• **WHAT IS BEING ASKED**: Return each line containing the string "scene".

• **EXERCISE INPUT**:
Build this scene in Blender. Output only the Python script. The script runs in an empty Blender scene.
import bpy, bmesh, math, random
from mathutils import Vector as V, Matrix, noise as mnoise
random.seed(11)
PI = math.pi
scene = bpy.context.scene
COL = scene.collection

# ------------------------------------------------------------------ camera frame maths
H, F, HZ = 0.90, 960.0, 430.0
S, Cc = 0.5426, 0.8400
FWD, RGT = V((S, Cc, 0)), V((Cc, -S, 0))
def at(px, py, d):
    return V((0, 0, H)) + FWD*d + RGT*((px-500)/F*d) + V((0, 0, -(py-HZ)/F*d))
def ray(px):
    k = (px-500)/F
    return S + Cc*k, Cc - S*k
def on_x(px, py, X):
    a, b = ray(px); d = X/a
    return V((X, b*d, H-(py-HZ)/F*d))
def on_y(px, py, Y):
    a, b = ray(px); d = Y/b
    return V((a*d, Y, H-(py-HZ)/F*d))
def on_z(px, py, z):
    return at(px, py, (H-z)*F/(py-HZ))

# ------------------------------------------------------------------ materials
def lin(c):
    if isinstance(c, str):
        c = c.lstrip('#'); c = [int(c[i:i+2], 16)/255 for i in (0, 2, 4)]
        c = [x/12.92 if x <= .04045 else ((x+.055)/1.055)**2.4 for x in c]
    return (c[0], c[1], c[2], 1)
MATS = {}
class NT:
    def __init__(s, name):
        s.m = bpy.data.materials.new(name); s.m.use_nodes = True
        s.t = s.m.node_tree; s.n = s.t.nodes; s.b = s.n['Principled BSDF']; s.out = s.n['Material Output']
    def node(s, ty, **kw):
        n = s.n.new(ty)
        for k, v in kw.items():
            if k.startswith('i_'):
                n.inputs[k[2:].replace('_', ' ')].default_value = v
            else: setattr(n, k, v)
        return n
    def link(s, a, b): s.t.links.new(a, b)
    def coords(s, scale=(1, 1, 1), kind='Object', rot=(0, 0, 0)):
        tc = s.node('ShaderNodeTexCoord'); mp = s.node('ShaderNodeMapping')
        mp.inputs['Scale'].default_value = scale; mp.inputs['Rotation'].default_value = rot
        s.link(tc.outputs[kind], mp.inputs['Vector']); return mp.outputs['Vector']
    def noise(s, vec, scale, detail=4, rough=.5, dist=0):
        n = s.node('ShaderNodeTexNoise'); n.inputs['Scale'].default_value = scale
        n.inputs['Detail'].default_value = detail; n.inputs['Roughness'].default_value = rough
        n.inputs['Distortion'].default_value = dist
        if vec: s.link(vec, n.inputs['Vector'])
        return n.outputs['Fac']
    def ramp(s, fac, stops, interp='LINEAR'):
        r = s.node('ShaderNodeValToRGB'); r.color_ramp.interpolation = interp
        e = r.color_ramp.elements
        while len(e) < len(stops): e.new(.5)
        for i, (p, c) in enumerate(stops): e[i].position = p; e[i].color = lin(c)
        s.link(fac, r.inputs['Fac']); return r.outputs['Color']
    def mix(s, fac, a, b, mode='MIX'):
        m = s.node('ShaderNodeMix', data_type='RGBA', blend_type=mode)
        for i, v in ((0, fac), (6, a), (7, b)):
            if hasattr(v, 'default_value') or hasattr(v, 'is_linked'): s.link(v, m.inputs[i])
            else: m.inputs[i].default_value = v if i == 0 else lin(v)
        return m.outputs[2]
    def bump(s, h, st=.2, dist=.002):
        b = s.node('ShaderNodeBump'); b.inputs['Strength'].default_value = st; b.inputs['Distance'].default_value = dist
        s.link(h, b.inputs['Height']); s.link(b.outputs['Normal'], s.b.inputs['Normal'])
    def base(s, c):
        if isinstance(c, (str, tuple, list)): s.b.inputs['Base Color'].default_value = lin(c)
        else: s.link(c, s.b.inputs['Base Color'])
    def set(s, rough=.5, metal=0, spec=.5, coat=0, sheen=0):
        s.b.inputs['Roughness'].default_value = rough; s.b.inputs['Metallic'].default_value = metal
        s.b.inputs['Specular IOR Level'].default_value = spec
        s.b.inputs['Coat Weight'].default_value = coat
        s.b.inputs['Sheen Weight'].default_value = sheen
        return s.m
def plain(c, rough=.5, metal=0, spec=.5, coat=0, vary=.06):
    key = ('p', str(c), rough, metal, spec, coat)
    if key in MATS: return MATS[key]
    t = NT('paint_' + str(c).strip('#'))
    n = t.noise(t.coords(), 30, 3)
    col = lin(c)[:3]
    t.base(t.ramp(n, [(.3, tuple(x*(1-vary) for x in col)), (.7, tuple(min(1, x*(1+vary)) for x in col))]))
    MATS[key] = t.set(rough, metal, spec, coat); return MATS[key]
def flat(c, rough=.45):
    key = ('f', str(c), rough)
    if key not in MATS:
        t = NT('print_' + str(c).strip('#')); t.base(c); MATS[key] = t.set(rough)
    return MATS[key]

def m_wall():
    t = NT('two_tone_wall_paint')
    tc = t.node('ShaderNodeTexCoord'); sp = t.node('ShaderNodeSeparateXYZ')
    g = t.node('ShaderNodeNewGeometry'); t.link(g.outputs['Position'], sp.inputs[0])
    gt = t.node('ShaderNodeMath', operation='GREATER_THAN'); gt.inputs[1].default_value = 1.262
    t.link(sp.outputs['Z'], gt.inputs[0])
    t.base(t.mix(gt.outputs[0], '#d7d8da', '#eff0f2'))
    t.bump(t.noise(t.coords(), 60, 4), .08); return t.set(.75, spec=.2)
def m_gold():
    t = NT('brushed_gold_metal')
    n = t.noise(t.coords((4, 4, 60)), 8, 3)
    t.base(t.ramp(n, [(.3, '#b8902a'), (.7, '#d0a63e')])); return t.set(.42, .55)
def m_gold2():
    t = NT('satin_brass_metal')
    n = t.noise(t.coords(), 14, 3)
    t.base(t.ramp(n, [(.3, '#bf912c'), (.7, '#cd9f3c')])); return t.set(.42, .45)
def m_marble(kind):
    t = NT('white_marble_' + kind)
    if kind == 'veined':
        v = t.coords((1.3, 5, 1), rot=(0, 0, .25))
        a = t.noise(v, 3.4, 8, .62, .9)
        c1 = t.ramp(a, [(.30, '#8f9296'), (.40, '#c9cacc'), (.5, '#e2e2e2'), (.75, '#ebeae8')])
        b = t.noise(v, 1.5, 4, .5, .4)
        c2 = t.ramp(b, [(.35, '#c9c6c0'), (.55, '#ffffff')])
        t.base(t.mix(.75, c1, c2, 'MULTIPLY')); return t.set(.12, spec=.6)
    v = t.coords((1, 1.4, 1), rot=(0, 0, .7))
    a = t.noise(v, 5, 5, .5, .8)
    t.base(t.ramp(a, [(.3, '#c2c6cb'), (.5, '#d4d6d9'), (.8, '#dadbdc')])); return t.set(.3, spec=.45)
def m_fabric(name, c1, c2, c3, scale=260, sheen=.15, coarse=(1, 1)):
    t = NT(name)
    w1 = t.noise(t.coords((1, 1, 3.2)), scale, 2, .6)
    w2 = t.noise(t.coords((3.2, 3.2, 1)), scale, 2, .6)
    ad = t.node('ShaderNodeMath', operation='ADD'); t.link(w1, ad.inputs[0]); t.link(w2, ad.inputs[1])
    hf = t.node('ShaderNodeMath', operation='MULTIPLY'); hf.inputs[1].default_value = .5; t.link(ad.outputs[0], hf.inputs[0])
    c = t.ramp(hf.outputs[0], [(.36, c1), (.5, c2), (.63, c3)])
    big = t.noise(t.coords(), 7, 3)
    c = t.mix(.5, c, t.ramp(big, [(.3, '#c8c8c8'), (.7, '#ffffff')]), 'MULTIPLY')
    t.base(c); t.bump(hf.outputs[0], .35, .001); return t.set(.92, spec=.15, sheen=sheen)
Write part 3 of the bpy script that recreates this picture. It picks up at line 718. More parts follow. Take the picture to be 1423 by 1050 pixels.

• **FINAL ANSWER**:
Build this scene in Blender. Output only the Python script. The script runs in an empty Blender scene.
scene = bpy.context.scene
COL = scene.collection